**What the task asks:** Write out each line of the material again, word for word.

Scene modeling code data
◇ ◇ ◇ ◇

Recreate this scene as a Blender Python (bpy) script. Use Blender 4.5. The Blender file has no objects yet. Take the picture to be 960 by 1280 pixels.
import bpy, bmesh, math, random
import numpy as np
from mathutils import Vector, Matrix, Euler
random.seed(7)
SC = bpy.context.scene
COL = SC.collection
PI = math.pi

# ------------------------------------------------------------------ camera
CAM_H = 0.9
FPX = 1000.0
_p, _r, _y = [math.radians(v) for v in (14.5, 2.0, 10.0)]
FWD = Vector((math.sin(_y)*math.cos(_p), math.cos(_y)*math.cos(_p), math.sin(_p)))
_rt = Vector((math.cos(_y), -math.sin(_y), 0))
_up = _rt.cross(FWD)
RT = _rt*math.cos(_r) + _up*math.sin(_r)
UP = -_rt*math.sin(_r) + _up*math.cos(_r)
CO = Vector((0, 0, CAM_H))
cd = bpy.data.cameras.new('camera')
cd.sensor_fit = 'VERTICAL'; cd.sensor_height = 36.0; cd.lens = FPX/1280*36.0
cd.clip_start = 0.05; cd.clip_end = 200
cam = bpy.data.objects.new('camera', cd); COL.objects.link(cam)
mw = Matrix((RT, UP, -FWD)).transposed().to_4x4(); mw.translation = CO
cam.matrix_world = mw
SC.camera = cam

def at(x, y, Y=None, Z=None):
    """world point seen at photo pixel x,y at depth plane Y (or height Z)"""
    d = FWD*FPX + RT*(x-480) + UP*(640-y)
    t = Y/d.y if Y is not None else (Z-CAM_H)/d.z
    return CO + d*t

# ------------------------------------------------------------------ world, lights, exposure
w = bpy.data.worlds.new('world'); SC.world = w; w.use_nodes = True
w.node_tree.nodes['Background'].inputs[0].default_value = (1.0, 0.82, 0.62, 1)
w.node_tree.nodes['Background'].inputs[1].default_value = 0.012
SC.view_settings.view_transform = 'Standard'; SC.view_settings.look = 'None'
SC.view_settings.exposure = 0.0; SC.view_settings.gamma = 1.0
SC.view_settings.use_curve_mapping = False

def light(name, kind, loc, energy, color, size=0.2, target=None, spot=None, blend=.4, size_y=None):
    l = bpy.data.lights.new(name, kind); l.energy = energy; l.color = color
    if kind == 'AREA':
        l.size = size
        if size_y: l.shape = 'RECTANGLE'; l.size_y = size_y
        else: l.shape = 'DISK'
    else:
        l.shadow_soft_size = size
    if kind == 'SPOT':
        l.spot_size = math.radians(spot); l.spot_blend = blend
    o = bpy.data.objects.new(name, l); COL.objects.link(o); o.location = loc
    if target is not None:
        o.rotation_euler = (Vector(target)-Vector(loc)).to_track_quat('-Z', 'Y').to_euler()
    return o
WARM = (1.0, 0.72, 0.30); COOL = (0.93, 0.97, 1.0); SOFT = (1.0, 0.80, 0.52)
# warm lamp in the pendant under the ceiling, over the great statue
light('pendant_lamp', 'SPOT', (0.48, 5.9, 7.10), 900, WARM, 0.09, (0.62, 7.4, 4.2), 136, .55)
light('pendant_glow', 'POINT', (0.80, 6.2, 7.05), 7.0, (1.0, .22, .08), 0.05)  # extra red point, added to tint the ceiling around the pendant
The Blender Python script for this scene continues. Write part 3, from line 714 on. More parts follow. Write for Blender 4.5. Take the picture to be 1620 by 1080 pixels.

◇ ◇ ◇ ◇

**Solution to this problem:**
Recreate this scene as a Blender Python (bpy) script. Use Blender 4.5. The Blender file has no objects yet. Take the picture to be 960 by 1280 pixels.
import bpy, bmesh, math, random
import numpy as np
from mathutils import Vector, Matrix, Euler
random.seed(7)
SC = bpy.context.scene
COL = SC.collection
PI = math.pi

# ------------------------------------------------------------------ camera
CAM_H = 0.9
FPX = 1000.0
_p, _r, _y = [math.radians(v) for v in (14.5, 2.0, 10.0)]
FWD = Vector((math.sin(_y)*math.cos(_p), math.cos(_y)*math.cos(_p), math.sin(_p)))
_rt = Vector((math.cos(_y), -math.sin(_y), 0))
_up = _rt.cross(FWD)
RT = _rt*math.cos(_r) + _up*math.sin(_r)
UP = -_rt*math.sin(_r) + _up*math.cos(_r)
CO = Vector((0, 0, CAM_H))
cd = bpy.data.cameras.new('camera')
cd.sensor_fit = 'VERTICAL'; cd.sensor_height = 36.0; cd.lens = FPX/1280*36.0
cd.clip_start = 0.05; cd.clip_end = 200
cam = bpy.data.objects.new('camera', cd); COL.objects.link(cam)
mw = Matrix((RT, UP, -FWD)).transposed().to_4x4(); mw.translation = CO
cam.matrix_world = mw
SC.camera = cam

def at(x, y, Y=None, Z=None):
    """world point seen at photo pixel x,y at depth plane Y (or height Z)"""
    d = FWD*FPX + RT*(x-480) + UP*(640-y)
    t = Y/d.y if Y is not None else (Z-CAM_H)/d.z
    return CO + d*t

# ------------------------------------------------------------------ world, lights, exposure
w = bpy.data.worlds.new('world'); SC.world = w; w.use_nodes = True
w.node_tree.nodes['Background'].inputs[0].default_value = (1.0, 0.82, 0.62, 1)
w.node_tree.nodes['Background'].inputs[1].default_value = 0.012
SC.view_settings.view_transform = 'Standard'; SC.view_settings.look = 'None'
SC.view_settings.exposure = 0.0; SC.view_settings.gamma = 1.0
SC.view_settings.use_curve_mapping = False

def light(name, kind, loc, energy, color, size=0.2, target=None, spot=None, blend=.4, size_y=None):
    l = bpy.data.lights.new(name, kind); l.energy = energy; l.color = color
    if kind == 'AREA':
        l.size = size
        if size_y: l.shape = 'RECTANGLE'; l.size_y = size_y
        else: l.shape = 'DISK'
    else:
        l.shadow_soft_size = size
    if kind == 'SPOT':
        l.spot_size = math.radians(spot); l.spot_blend = blend
    o = bpy.data.objects.new(name, l); COL.objects.link(o); o.location = loc
    if target is not None:
        o.rotation_euler = (Vector(target)-Vector(loc)).to_track_quat('-Z', 'Y').to_euler()
    return o
WARM = (1.0, 0.72, 0.30); COOL = (0.93, 0.97, 1.0); SOFT = (1.0, 0.80, 0.52)
# warm lamp in the pendant under the ceiling, over the great statue
light('pendant_lamp', 'SPOT', (0.48, 5.9, 7.10), 900, WARM, 0.09, (0.62, 7.4, 4.2), 136, .55)
light('pendant_glow', 'POINT', (0.80, 6.2, 7.05), 7.0, (1.0, .22, .08), 0.05)  # extra red point, added to tint the ceiling around the pendant
The Blender Python script for this scene continues. Write part 3, from line 714 on. More parts follow. Write for Blender 4.5. Take the picture to be 1620 by 1080 pixels.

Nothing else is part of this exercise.